District Attorney Vivian Ashcroft said her office has begun offering earlier plea negotiations in a wider range of cases, in part to keep the calendar from collapsing under its own weight. “I don’t love that scheduling pressure is a factor in how cases resolve,” Ashcroft said. “But pretending it isn’t a factor would be worse.”

Chief Public Defender Harriet Voss said the backlog cuts both ways for her clients. Some benefit from delay as cases weaken; many more simply wait in custody. “The Constitution promises a speedy trial,” Voss said. “Fourteen months is nobody’s definition of speedy.”

Ehle, a private defense attorney who handles felony cases across the county, said the scheduling crunch has changed how he advises clients. “I have clients taking pleas they might not take in a functioning system, because the alternative is another year in limbo,” he said. “That should trouble everyone, whichever side of the courtroom you sit on.”

Relief is uncertain

Uhle said the court has applied to the state’s judicial council for a visiting judge to sit in Bellwater for at least six months, and has raised court-reporter pay twice in an effort to fill four vacant positions.
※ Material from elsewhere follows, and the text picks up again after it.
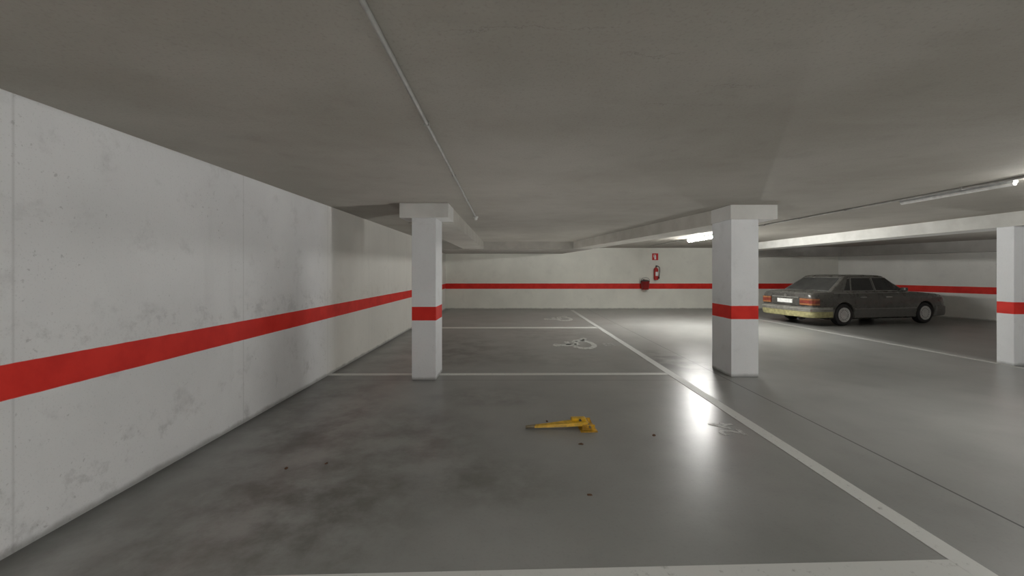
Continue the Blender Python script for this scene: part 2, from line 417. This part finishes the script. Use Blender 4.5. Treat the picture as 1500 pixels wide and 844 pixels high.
# ------------------------------------------------------------ parking barrier
e=empty('parking_barrier',(.455,3.93,0),'yellow folding parking barrier lying flat on the bay floor','parking barrier',math.radians(3))
bm=bmesh.new()
bmbox(bm,(.18,-.13,0),(.34,.13,.010),.003)
bmbox(bm,(.20,-.10,.010),(.32,-.088,.060),.003); bmbox(bm,(.20,.088,.010),(.32,.10,.060),.003)
frombm('base_plate',bm,m_yel2,e)
def arm():
    st=[(-.24,.022,.022,.018),(-.10,.035,.030,.022),(.06,.055,.042,.026),(.18,.062,.050,.030),(.27,.062,.045,.030)]
    v=[];f=[]
    for x,w,z,h in st: v+= [(x,-w,z-h*.5),(x,-w*.8,z+h*.5),(x,w*.8,z+h*.5),(x,w,z-h*.5)]
    for i in range(len(st)-1):
        a=i*4;b=a+4
        for k in range(4): f.append((a+k,a+(k+1)%4,b+(k+1)%4,b+k))
    f.append((3,2,1,0)); n=len(v); f.append((n-4,n-3,n-2,n-1))
    return v,f
v,f=arm(); o=mk('arm',v,f,m_yel,e)
tube('arm_tip',[(-.23,0,.022),(-.30,.0,.018),(-.325,0,.015)],[.015,.015,.013],m_tip,e)
tube('hinge_pin',[(.27,-.12,.045),(.27,.12,.045)],.011,m_tip,e)
bm=bmesh.new(); bmbox(bm,(.12,.0,.05),(.26,.07,.085),.008); frombm('lock_housing',bm,m_yel,e)
tube('lock_barrel',[(.20,0,.07),(.20,-.015,.07)],.012,m_dark,e)
tube('brace',[(.10,.07,.02),(.33,.11,.02)],.012,m_yel2,e)

for i,(x,y,r) in enumerate(((.60,3.56,.018),(1.30,3.75,.018),(-1.72,3.12,.014),(.52,2.75,.014),(-1.45,3.2,.01),(.35,4.1,.012))):
    bm=bmesh.new(); n=9
    vs=[bm.verts.new((r*(1+.5*random.random())*math.cos(k*2*math.pi/n),r*.6*(1+.6*random.random())*math.sin(k*2*math.pi/n),.002+.006*random.random())) for k in range(n)]
    c=bm.verts.new((0,0,.009))
    for k in range(n): bm.faces.new((vs[k],vs[(k+1)%n],c))
    bot=[bm.verts.new((v.co.x,v.co.y,0)) for v in vs]
    for k in range(n): bm.faces.new((vs[(k+1)%n],vs[k],bot[k],bot[(k+1)%n]))
    bm.faces.new(bot)
    o=frombm('dry_leaf',bm,m_leaf,None,(x,y,.0)); o.rotation_euler=(0,0,i)
    lab(o,'small curled brown dry leaf on the concrete','leaf','leaf litter on the bay floor')

# ------------------------------------------------------------ car
RX,FX=-1.38,1.555
th=math.radians(11.5); ct,st_=math.cos(th),math.sin(th); CS=.98
ox=9.16-CS*(RX*ct+.80*st_); oy=11.4-CS*(RX*st_-.80*ct)
car=empty('parked_car',(ox,oy,0),'dusty dark grey four-door saloon parked against the wall','car',th)
car.scale=(CS,CS,CS)
def itp(x,t):
    if x<=t[0][0]: return t[0][1]
    for (a,b),(c,d) in zip(t,t[1:]):
        if x<=c:
            k=(x-a)/(c-a); return b+(d-b)*k
    return t[-1][1]
Wt=[(-2.44,.80),(-2.40,.85),(-2.3,.878),(-2.1,.893),(-1.8,.903),(-1.3,.91),(1.0,.91),(1.5,.903),(1.9,.89),(2.2,.868),(2.33,.84),(2.40,.80)]
Zt=[(-2.44,.86),(-2.41,.91),(-2.36,.93),(-2.2,.945),(-1.7,.965),(-1.0,.960),(0,.95),(1.0,.945),(1.5,.925),(2.0,.885),(2.25,.855),(2.35,.83),(2.40,.79)]
Bt=[(-2.44,.30),(-2.2,.22),(-1.8,.17),(2.0,.16),(2.2,.19),(2.40,.28)]
FR=[0,0,.06,.28,.56,.80,.93,.985,1.0,1.0]
def sect(x):
    w=itp(x,Wt);zt=itp(x,Zt);zb=itp(x,Bt);h=zt-zb
    ys=[0,w-.14,w-.04,w-.008,w,w-.018,w-.045,w-.08,w-.15,0]
    return [(ys[i],zb+h*FR[i]+(.022 if i==9 else 0)) for i in range(10)]
def yside(x,z):
    p=sect(x)[1:9]
    for (a,b),(c,d) in zip(p,p[1:]):
        if b<=z<=d and d>b: return a+(c-a)*(z-b)/(d-b)
    return p[0][0] if z<p[0][1] else p[-1][0]
xs=sorted({round(a,3) for t in (Wt,Zt,Bt) for a,_ in t}|{round(-2.2+.15*i,3) for i in range(29)})
v=[];f=[]
for x in xs:
    s=sect(x); v+=[(x,y,z) for y,z in s]+[(x,-y,z) for y,z in s[-2:0:-1]]
K=18
for i in range(len(xs)-1):
    for k in range(K):
        a=i*K+k;b=i*K+(k+1)%K; f.append((a,b,b+K,a+K))
f.append(tuple(range(K))); n=(len(xs)-1)*K; f.append(tuple(range(n,n+K)))
body=mk('car_body',v,f,m_paint)
body.parent=car
bm=bmesh.new()
for ax in (RX,FX):
    for sg in (-1,1):
        M=Matrix.Translation((ax,sg*.86,.330))@Matrix.Rotation(math.pi/2,4,'X')
        bmesh.ops.create_cone(bm,cap_ends=True,segments=40,radius1=.340,radius2=.340,depth=.46,matrix=M)
me=bpy.data.meshes.new('c');bm.to_mesh(me);bm.free();cut=bpy.data.objects.new('c',me);COL.objects.link(cut);cut.parent=car
md=body.modifiers.new('b','BOOLEAN');md.object=cut;md.operation='DIFFERENCE';md.solver='EXACT'
bpy.context.view_layer.update()
dg=bpy.context.evaluated_depsgraph_get(); nm=bpy.data.meshes.new_from_object(body.evaluated_get(dg))
body.modifiers.clear(); body.data=nm; bpy.data.objects.remove(cut)
bm=bmesh.new(); bm.from_mesh(nm)
for ff in bm.faces: ff.smooth=True
for ed in bm.edges:
    if len(ed.link_faces)==2 and ed.calc_face_angle(0)>math.radians(38): ed.smooth=False
bm.to_mesh(nm); bm.free()

def ring(x0,x1,w,z,r,bow):
    pts=[]
    for cx,cy,a0 in ((x1-r,w-r,0),(x0+r,w-r,90),(x0+r,-w+r,180),(x1-r,-w+r,270)):
        for k in range(5):
            a=math.radians(a0+k*22.5); pts.append((cx+r*math.cos(a),cy+r*math.sin(a),z))
    return pts
def gh(z):
    k=(z-.94)/(1.37-.94)
    return (-1.78+k*.66,.98-k*.62,.80-k*.160)
rings=[ring(*gh(.93),.93,.05,0),ring(*gh(1.37),1.37,.06,0)]
a,b,w=gh(1.37); rings+= [ring(a+.035,b-.035,w-.018,1.395,.07,0),ring(a+.09,b-.09,w-.055,1.415,.09,0),ring(a+.20,b-.20,w-.15,1.430,.10,0),ring(a+.38,b-.38,w-.33,1.438,.1,0)]
v=[p for r in rings for p in r]; n=len(rings[0]); f=[]
for i in range(len(rings)-1):
    for k in range(n): f.append((i*n+k,i*n+(k+1)%n,(i+1)*n+(k+1)%n,(i+1)*n+k))
f.append(tuple(range(n))[::-1]); f.append(tuple(range(len(v)-n,len(v))))
mk('roof',v,f,m_paint,car,smooth=True,ang=45)
def sidepoly(name,pts,off,th,mat,sg):
    N=Vector((0,.43,.160)).normalized()
    v=[]
    for d in (off,off-th):
        for x,z in pts:
            w=gh(z)[2]; p=Vector((x,w,z))+N*d; v.append((p.x,p.y*sg,p.z))
    n=len(pts); f=[tuple(range(n)),tuple(range(n,2*n))]+[(i,(i+1)%n,(i+1)%n+n,i+n) for i in range(n)]
    return mk(name,v,f,mat,car)
def grow(pts,g):
    cx=sum(p[0] for p in pts)/len(pts);cz=sum(p[1] for p in pts)/len(pts)
    return [(x+(g if x>cx else -g),z+(g if z>cz else -g)) for x,z in pts]
fw=[(-.13,.985),(.78,.985),(.35,1.345),(-.13,1.345)]
rw=[(-1.00,.985),(-.21,.985),(-.21,1.345),(-.87,1.345)]
qw=[(-1.28,.985),(-1.05,.985),(-.93,1.335),(-.99,1.32)]
for sg in (-1,1):
    for p in (fw,rw,qw):
        sidepoly('window_trim',grow(p,.012),.004,.01,m_chrome,sg)
        sidepoly('side_window',p,.008,.012,m_glass,sg)
def endglass(name,front,mat,off,g):
    v=[]
    for z in (.985-g,1.34+g):
        x0,x1,w=gh(z); x=x1 if front else x0
        ww=w-.075+g
        N=Vector((.43,0,.62)).normalized() if front else Vector((-.43,0,.66)).normalized()
        for sg in (-1,1):
            for d in (off,off-.01):
                p=Vector((x,sg*ww,z))+N*d; v.append(tuple(p))
    f=[(0,2,6,4),(1,3,7,5),(0,1,3,2),(4,5,7,6),(0,1,5,4),(2,3,7,6)]
    return mk(name,v,f,mat,car)
endglass('window_trim',False,m_chrome,.003,.018); endglass('rear_window',False,m_glassr,.007,0)
endglass('window_trim',True,m_chrome,.003,.012); endglass('windscreen',True,m_glass,.007,0)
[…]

The court is also piloting remote proceedings for routine pretrial hearings, which Uhle estimates could free up the equivalent of one courtroom’s calendar.

The two vacant judgeships remain the biggest wild card. Appointments rest with the governor’s office, and Malveaux said the court has received no timeline. “We have been told we are a priority,” she said. “We have been told that for some time.”

Even routine functions are showing strain. Jury selection has slowed as summons response rates decline, a problem court officials have separately flagged as they struggle to seat panels for the trials that do go forward. Clerk’s office staff describe filing queues that back up for weeks after any system outage.

Renovation work looming at the century-old courthouse could complicate matters further, with some courtrooms expected to close temporarily during construction. Malveaux said the court is negotiating the phasing to protect trial capacity. “We will not trade the backlog for scaffolding,” she said. “We can’t afford to lose a single courtroom-day we don’t have to.”

The civil side waits longest

While criminal cases take scheduling priority under state speedy-trial rules, the civil docket has absorbed much of the collateral damage. Uhle’s figures show more than 3,000 pending civil matters, with contested cases now averaging 22 months to trial. Landlord-tenant disputes, contract fights between local businesses and personal-injury claims all sit in the same queue. “Every criminal trial we prioritize is a civil trial we postpone,” Uhle said. “The math is unforgiving.”

The delays carry a price tag for the county as well. Uhle estimated that overtime for clerks and bailiffs, extended jury costs and repeated hearing continuances add roughly $900,000 a year in avoidable expense. The court’s budget request for the coming cycle seeks funding for two additional clerk positions and a digital case-management upgrade that Uhle said would eliminate much of the manual re-scheduling work that consumes staff time after every continuance.

For people caught in the queue, the numbers translate into lives on hold. Ehle described a client who lost a job offer because a pending felony charge — one ultimately dismissed — showed up in a background check for the entire fourteen months the case sat on the calendar. “The process has become the punishment,” he said. “Dismissed on day 400 is not the same as dismissed on day 90, no matter what the docket says.”

Malveaux said the court will publish quarterly backlog figures going forward, a step she acknowledged was prompted in part by outside scrutiny. “Sunlight is fair,” she said. “The public pays for this system. They’re entitled to know how far behind it’s running, and they’re entitled to hold all of us — the courts, the state, the county — accountable for catching up.”